◆ TASK REQUIREMENTS
Lines holding the string "Python" are the ones to copy from this listing.

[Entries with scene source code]
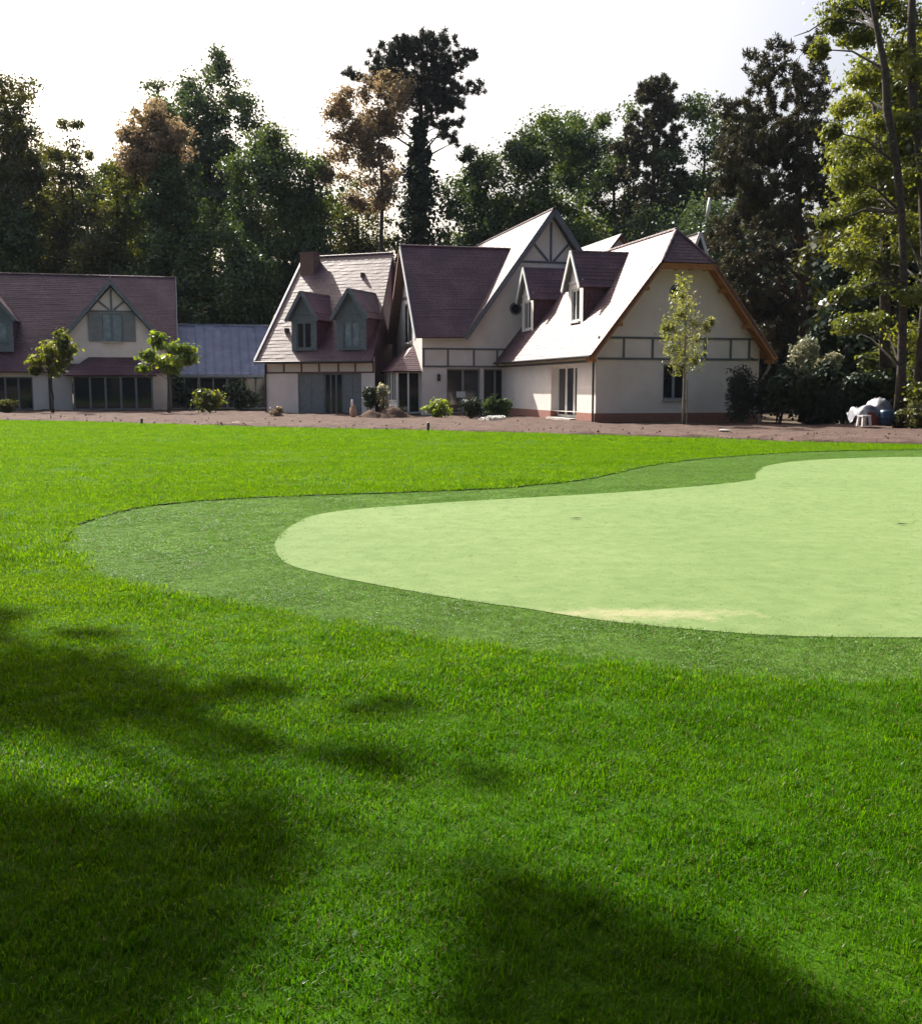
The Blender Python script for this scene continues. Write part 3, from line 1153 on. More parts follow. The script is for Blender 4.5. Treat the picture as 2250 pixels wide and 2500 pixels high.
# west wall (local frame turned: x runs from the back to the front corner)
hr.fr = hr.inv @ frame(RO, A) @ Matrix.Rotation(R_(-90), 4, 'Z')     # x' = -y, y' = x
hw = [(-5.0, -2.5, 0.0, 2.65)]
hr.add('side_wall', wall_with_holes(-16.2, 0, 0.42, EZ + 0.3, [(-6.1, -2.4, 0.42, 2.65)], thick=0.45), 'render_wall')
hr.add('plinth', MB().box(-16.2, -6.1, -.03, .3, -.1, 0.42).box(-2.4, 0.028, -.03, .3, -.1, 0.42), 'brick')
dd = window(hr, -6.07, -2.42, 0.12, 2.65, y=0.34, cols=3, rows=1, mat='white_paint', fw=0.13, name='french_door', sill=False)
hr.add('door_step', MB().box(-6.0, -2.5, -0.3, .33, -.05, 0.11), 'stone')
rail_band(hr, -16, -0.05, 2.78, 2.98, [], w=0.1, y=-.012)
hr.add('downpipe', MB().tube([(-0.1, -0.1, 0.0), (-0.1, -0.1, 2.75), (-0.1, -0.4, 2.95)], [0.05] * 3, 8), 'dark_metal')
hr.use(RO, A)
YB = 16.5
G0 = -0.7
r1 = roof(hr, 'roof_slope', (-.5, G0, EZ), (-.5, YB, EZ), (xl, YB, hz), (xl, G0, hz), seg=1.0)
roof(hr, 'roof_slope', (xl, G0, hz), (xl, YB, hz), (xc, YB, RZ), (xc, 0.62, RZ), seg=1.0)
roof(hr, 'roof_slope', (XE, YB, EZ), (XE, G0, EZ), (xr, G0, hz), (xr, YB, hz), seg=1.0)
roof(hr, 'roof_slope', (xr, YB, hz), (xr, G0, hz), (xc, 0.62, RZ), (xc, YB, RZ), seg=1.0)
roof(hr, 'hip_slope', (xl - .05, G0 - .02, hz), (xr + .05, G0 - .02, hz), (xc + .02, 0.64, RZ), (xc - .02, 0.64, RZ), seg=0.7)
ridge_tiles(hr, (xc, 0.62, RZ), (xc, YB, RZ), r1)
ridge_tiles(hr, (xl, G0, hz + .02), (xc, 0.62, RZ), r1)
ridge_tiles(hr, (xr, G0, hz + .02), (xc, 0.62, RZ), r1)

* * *

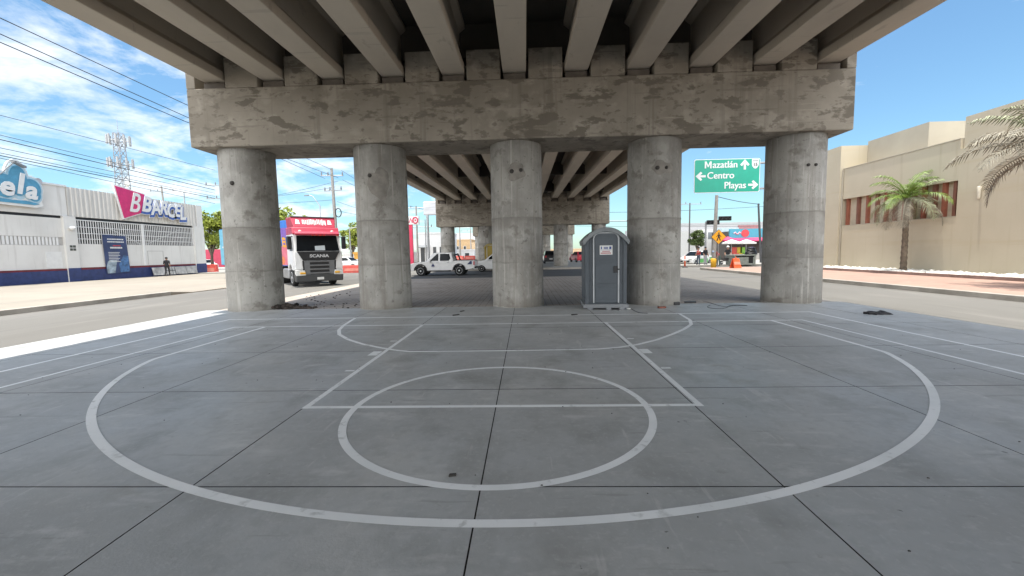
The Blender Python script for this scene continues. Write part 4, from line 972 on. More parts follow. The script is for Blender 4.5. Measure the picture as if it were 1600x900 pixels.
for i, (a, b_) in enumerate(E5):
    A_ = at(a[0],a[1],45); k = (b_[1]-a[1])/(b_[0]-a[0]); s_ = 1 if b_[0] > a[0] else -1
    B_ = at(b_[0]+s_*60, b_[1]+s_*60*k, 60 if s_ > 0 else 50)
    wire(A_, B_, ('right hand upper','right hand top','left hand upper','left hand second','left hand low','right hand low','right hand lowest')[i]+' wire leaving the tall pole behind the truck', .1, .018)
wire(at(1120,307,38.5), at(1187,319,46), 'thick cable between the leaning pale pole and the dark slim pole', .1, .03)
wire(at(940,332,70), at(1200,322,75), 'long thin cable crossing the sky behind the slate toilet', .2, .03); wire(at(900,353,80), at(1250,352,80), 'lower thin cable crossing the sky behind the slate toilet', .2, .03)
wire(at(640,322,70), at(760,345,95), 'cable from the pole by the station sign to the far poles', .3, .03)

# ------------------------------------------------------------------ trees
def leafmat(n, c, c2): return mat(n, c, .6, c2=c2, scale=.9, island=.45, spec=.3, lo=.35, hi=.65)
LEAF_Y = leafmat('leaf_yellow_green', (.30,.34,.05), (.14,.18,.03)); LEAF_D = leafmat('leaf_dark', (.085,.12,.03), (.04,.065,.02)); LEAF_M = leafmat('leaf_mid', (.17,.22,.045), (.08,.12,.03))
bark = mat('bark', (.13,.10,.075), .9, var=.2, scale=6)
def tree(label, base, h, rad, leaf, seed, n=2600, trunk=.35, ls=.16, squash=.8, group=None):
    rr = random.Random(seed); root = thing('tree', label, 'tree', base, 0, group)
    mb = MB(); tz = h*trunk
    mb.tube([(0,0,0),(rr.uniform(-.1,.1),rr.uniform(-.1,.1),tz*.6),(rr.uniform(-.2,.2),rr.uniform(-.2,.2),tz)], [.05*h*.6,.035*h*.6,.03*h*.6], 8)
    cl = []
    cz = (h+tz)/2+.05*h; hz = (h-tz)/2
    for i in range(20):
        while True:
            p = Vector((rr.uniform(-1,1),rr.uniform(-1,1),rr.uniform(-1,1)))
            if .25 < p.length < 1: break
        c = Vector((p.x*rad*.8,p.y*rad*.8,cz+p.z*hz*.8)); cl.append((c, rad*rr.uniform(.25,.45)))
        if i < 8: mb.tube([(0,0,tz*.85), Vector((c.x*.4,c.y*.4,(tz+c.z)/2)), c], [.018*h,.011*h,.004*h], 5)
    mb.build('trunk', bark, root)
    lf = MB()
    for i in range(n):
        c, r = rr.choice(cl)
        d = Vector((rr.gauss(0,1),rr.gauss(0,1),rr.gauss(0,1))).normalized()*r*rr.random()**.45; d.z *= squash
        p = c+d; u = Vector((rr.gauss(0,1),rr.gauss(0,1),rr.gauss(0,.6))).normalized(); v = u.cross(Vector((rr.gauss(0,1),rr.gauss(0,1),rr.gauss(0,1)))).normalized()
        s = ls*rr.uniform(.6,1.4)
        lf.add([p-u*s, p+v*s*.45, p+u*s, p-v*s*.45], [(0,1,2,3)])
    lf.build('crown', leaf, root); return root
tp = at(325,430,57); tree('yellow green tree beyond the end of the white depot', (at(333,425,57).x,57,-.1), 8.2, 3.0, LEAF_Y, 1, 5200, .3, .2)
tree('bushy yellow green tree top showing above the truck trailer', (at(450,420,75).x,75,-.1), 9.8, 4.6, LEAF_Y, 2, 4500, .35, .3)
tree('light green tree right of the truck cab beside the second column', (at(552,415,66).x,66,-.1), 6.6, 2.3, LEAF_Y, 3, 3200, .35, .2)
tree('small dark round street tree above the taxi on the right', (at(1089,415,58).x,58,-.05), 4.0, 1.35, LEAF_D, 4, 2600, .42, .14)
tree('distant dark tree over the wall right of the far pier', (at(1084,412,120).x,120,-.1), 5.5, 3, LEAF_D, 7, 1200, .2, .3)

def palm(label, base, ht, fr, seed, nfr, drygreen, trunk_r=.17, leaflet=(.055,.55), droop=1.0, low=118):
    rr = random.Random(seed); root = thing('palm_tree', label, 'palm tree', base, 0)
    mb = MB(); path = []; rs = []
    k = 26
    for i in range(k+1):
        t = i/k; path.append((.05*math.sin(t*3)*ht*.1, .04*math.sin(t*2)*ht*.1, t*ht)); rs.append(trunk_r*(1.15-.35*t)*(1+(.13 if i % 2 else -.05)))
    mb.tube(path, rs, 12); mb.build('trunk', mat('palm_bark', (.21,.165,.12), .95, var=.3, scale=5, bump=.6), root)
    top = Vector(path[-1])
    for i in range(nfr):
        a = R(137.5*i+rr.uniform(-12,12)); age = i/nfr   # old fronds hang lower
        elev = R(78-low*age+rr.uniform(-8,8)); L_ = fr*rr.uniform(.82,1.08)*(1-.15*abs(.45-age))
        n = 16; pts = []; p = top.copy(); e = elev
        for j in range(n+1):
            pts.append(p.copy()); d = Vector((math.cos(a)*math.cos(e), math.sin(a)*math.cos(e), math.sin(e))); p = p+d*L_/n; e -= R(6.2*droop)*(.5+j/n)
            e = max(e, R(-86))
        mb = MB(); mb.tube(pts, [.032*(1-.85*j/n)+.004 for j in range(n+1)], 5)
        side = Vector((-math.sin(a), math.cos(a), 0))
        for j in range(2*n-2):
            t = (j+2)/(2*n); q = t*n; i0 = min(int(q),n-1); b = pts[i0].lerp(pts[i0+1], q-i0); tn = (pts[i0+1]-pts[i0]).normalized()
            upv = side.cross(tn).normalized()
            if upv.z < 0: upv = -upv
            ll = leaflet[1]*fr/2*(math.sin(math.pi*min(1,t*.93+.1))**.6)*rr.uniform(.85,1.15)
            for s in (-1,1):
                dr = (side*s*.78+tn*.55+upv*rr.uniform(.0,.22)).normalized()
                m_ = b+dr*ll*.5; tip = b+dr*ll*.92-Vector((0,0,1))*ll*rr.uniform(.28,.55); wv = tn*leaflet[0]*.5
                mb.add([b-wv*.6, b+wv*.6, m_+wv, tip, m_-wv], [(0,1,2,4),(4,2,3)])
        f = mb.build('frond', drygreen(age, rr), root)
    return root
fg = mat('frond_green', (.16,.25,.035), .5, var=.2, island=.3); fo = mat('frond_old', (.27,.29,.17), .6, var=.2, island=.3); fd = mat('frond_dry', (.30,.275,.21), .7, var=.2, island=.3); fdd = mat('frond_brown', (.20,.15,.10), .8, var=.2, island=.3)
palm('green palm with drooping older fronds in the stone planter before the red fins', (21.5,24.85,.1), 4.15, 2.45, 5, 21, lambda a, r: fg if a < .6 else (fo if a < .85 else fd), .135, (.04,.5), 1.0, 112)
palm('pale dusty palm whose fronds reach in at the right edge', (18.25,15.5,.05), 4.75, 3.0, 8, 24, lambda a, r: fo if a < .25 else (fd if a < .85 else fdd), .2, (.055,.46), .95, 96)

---

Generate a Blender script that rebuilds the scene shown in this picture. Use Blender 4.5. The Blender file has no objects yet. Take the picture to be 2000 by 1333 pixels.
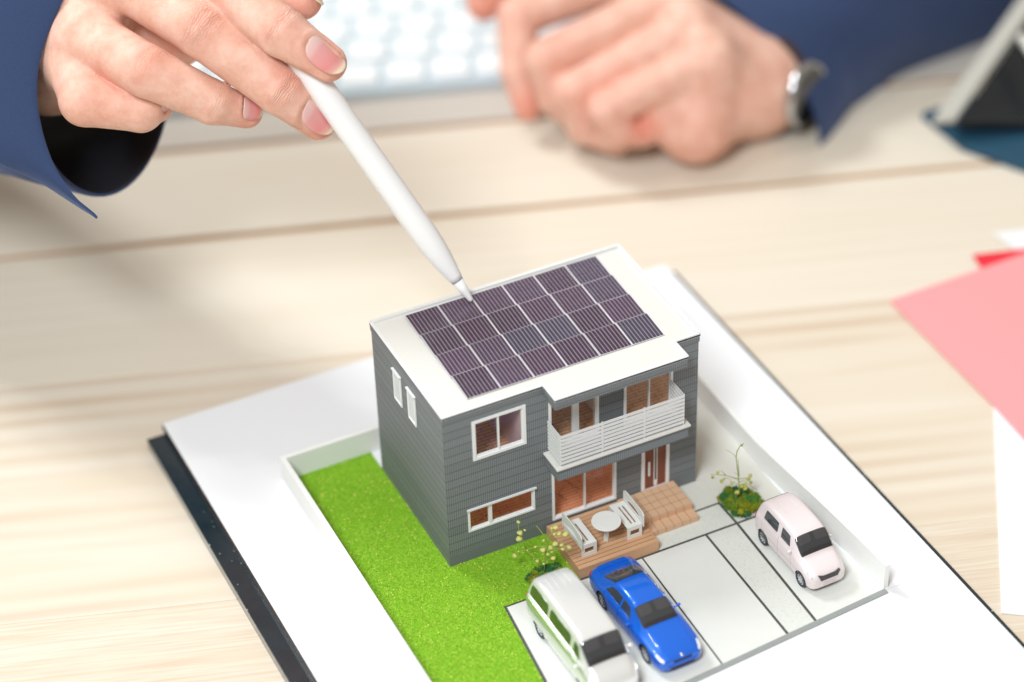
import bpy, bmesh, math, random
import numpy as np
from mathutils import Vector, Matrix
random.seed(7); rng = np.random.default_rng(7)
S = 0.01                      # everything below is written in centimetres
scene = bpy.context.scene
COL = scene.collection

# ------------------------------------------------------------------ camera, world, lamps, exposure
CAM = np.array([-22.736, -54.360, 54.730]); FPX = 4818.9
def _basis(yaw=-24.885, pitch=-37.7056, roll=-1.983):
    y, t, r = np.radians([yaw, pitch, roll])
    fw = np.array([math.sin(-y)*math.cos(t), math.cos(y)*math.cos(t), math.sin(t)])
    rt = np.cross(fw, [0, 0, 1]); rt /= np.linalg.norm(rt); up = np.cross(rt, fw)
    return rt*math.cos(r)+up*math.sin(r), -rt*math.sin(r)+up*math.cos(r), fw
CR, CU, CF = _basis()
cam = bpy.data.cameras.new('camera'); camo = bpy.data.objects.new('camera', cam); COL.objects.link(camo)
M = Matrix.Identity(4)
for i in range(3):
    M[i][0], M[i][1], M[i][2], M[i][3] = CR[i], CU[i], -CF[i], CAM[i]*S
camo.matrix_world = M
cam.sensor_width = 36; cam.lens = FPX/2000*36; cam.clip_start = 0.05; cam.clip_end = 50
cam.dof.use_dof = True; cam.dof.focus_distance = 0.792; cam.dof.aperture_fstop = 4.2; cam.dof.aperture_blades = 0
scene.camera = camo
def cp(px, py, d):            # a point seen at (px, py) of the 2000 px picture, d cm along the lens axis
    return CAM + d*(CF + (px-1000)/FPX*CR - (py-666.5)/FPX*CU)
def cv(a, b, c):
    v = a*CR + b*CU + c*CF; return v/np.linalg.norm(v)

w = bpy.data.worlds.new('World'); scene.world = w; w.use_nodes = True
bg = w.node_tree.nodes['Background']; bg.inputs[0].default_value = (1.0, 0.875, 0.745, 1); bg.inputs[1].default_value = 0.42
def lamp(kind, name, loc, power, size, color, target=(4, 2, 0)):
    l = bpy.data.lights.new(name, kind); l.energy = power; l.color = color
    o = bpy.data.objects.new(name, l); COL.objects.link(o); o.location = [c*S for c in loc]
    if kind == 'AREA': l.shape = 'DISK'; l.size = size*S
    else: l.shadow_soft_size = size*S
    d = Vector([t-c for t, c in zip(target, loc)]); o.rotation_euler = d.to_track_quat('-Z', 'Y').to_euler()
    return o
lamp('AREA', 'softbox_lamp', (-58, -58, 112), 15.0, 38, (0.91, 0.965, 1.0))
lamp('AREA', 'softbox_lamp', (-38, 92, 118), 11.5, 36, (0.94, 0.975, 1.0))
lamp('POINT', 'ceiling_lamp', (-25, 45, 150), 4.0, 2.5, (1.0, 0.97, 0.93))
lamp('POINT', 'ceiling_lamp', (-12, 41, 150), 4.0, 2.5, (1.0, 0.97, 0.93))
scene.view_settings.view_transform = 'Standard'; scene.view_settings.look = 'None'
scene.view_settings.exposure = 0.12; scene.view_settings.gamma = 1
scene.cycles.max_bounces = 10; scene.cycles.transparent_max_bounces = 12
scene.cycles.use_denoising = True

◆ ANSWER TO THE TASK
The Blender Python script for this scene continues. Write part 3, from line 1153 on. More parts follow. The script is for Blender 4.5. Treat the picture as 2250 pixels wide and 2500 pixels high.
The Blender Python script for this scene continues. Write part 4, from line 972 on. More parts follow. The script is for Blender 4.5. Measure the picture as if it were 1600x900 pixels.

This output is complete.